The Audit Committee shall establish procedures for the receipt, retention and treatment of complaints received by the Company regarding accounting, internal accounting controls, or auditing matters and procedures for the confidential, anonymous submission by employees of the Company of concerns regarding questionable accounting or auditing matters, and monitor compliance with the Company’s Whistleblower Protection Policy on Financial Matters and oversee, coordinate and review all investigations undertaken thereunder.

VI. EVALUATION OF AUDIT COMMITTEE CHARTER AND COMMITTEE PERFORMANCE

Annually, the Audit Committee shall review and assess the adequacy of the Audit Committee charter, report to the Board on the results of such assessment, and recommend any proposed changes to the Board for approval.

The Audit Committee shall also perform an annual evaluation of the performance of the Audit Committee and report to the Board on the results of such evaluation.

While the Audit Committee has the oversight duties and responsibilities set forth in this charter, the Audit Committee is not responsible for planning or conducting the audit or for determining whether the Company’s financial statements are complete and accurate and are in accordance with generally accepted accounting principles. Management has the responsibility for preparing the financial statements and implementing internal controls and the external auditor has the responsibility of auditing the financial statements.

In discharging its duties, each member of the Audit Committee shall be obliged only to exercise the care, diligence and skill that a reasonably prudent person would exercise in comparable circumstances.
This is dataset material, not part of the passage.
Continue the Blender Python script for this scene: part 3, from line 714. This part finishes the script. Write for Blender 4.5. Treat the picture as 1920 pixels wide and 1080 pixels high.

Nothing in this Charter, including designating any member of the Audit Committee as an “audit committee financial expert” is intended, or should be determined to impose on any member of the Audit Committee a standard of care or diligence that is in any way more onerous or extensive than the standard to which all members of the Board are subject.

The essence of the Audit Committee’s responsibilities is to monitor and review the activities described in this Charter to gain reasonable assurance (but not to ensure) that such activities are being conducted properly and effectively by the Company.